Vingerpopje van restjes wol gebreid op breinaald nr. 2 1/2.
Zet 20 steken op, en brei 20 naalden boordsteek (1 steek recht, 1 steek averecht).
Brei vervolgens 10 naalden tricotsteek. (1 naald recht, 1 naald averecht). De ribbeltjes kant is het kopje.
Hecht de steken niet af, maar rijg ze op de draad waarmee gebreid wordt. Trek de draad aan, en naai de naad dicht.

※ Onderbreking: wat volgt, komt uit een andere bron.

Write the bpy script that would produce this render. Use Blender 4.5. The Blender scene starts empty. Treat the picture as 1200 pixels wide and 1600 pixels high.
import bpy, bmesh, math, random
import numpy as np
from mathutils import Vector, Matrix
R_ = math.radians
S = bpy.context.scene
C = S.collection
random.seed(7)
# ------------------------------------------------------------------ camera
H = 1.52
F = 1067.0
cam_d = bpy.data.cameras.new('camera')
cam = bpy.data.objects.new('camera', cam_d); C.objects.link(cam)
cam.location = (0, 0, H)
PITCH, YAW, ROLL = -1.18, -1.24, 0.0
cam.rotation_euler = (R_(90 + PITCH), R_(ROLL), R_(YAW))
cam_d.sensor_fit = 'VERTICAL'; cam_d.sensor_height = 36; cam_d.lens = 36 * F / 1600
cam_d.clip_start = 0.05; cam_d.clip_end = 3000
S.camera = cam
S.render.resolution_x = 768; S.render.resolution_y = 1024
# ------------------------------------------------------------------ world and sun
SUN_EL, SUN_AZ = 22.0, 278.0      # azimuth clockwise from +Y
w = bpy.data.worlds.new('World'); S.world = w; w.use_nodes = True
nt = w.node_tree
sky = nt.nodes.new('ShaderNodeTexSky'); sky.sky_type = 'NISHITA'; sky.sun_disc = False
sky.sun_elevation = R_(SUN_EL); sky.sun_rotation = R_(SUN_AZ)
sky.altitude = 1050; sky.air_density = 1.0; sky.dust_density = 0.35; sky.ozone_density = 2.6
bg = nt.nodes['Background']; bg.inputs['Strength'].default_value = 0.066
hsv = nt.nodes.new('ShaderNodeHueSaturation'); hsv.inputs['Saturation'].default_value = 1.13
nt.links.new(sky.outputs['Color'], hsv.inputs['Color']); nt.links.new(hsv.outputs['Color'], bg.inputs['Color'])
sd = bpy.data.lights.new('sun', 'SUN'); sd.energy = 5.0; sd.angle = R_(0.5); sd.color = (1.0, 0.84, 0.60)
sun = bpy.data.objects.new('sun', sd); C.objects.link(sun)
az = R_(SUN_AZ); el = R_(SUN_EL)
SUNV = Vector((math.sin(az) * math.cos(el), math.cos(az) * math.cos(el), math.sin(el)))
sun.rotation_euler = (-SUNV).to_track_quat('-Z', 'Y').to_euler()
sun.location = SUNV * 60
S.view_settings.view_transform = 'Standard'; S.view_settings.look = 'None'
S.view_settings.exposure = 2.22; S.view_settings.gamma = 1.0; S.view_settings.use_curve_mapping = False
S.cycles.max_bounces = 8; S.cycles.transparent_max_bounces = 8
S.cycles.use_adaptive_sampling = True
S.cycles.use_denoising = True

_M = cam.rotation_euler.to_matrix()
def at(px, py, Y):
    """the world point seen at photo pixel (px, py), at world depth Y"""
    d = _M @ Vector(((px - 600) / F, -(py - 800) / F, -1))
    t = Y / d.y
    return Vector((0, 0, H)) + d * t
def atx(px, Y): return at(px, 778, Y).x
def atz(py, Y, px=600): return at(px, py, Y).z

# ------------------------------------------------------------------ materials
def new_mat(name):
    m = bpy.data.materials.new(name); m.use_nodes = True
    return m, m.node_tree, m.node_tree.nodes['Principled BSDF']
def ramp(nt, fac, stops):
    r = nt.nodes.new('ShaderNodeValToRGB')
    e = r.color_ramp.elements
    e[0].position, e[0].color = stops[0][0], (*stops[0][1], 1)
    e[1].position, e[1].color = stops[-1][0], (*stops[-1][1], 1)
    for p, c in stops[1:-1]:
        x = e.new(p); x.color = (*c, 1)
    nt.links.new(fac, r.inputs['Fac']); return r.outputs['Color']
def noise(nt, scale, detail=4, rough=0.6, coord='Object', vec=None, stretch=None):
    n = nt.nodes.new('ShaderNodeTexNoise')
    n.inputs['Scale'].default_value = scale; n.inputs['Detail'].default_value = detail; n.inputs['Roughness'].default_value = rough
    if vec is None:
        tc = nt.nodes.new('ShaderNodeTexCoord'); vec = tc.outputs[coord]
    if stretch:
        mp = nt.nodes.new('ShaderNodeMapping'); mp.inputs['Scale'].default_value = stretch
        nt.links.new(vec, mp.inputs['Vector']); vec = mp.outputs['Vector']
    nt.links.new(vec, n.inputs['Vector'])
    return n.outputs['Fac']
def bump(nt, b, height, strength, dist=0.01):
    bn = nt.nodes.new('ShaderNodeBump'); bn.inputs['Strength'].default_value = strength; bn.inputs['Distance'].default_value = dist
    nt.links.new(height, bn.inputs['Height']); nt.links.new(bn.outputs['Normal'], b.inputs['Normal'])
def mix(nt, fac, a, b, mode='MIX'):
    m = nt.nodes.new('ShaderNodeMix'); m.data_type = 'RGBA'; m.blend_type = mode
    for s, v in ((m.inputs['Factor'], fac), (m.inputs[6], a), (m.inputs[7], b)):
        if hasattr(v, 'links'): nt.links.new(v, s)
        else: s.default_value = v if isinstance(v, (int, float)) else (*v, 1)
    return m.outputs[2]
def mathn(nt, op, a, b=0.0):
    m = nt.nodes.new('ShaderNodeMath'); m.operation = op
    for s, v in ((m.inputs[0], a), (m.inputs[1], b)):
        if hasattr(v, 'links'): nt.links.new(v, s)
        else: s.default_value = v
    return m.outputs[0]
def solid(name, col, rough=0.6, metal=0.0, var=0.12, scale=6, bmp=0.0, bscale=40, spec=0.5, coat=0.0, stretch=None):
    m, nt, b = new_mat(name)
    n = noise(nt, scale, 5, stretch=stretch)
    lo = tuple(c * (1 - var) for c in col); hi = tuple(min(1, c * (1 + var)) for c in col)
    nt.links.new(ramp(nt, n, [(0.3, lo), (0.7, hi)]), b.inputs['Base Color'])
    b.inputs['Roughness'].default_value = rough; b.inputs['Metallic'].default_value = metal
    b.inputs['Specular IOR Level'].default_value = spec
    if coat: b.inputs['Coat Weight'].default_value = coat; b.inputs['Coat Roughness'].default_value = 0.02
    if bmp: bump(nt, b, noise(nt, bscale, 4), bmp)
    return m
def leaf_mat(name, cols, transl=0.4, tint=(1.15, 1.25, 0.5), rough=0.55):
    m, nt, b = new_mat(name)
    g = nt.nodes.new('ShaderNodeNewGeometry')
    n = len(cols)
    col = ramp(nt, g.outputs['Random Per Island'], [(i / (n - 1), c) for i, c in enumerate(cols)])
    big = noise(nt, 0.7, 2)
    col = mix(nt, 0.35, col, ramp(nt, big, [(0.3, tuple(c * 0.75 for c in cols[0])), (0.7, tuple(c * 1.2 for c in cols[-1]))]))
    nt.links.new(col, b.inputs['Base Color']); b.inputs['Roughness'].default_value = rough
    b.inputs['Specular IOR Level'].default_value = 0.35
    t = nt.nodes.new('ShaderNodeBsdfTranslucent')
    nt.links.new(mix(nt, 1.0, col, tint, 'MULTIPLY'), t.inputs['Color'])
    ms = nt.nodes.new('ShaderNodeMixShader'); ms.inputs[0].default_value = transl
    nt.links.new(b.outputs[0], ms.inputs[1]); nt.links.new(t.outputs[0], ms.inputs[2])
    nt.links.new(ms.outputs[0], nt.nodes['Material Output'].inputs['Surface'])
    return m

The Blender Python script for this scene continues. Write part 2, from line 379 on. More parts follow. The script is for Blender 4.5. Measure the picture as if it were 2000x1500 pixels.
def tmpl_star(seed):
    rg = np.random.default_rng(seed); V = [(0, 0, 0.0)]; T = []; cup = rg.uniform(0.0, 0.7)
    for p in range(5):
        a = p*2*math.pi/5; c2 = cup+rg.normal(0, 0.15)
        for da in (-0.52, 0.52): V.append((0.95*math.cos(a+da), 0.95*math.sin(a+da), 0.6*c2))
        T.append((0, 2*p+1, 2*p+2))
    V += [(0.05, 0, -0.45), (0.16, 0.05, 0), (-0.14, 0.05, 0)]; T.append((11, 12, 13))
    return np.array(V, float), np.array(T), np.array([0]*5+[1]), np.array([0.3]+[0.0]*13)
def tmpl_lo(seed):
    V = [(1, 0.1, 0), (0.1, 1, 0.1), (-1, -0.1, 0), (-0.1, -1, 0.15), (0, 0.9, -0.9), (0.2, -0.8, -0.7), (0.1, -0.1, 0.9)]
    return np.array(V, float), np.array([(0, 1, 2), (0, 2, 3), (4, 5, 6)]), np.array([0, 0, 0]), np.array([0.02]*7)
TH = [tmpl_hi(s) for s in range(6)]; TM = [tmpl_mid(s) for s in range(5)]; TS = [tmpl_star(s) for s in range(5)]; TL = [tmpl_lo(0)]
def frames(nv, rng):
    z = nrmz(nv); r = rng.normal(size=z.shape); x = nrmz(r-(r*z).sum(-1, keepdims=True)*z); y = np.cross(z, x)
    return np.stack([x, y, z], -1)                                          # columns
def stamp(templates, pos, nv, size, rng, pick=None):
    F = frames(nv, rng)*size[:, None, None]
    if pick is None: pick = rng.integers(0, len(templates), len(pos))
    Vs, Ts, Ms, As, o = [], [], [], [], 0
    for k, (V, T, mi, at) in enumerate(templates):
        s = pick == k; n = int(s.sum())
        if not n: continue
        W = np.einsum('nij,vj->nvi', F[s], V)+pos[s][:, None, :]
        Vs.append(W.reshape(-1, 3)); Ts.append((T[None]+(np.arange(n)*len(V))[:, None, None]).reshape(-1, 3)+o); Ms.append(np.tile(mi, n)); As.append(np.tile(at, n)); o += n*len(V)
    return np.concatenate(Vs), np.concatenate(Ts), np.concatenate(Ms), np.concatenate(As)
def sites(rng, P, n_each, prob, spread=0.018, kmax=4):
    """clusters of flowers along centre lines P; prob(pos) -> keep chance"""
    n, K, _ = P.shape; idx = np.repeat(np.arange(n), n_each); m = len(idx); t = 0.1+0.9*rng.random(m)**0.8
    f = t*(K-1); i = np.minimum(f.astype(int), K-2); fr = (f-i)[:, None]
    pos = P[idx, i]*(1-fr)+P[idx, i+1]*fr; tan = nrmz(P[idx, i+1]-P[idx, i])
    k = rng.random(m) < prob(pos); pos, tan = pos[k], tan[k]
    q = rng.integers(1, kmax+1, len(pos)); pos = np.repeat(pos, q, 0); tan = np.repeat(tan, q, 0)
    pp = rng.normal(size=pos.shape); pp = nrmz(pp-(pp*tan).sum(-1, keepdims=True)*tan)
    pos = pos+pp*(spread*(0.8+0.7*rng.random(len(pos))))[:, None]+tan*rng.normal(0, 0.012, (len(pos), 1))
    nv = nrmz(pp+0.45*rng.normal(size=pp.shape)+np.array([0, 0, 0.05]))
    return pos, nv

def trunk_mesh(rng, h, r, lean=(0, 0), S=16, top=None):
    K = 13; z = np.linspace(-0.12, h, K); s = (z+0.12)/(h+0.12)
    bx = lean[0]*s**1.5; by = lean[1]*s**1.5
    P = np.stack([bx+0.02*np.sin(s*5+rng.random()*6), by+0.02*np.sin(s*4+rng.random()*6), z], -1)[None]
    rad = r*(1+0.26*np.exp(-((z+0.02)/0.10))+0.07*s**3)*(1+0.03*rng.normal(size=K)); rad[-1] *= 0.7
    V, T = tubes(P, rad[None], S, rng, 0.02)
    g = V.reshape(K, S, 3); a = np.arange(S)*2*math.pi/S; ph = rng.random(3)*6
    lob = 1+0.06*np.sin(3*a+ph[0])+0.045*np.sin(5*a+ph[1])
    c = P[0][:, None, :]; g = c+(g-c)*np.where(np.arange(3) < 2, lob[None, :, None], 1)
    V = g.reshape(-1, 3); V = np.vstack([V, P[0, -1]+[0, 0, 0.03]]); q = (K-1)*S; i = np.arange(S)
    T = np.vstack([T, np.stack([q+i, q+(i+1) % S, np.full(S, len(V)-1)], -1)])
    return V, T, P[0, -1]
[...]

Vul de kop, en duw daarbij de voorkant wat naar voor, zodat de vorm van het kopje ontstaat. Bindt de hals af, met een draad wol
Zet voor de oren 8 steken op en brei 10 naalden tricotsteek, brei bij de 11e naald, 4 x 2 steken samen. 1 naald averecht, bij de volgende naald 2 x 2 steken samen, afhechten. Naai de oren aan de zijkant van het hoofdje.
Borduur de neus en snorharen, en zet 2 kraaltjes op voor de oogjes
.
Voor het rugzakje, 16 steken opzetten, 8 naalden recht breien, niet afhechten, maar de draad door alle steken halen, en aantrekken, dichtnaaien. Het rugzakje op de rug vastzetten, en de draden kruislings langs de voorkant vastzetten
Paaseitje in het zakje, klaar!!! Vrolijk Pasen.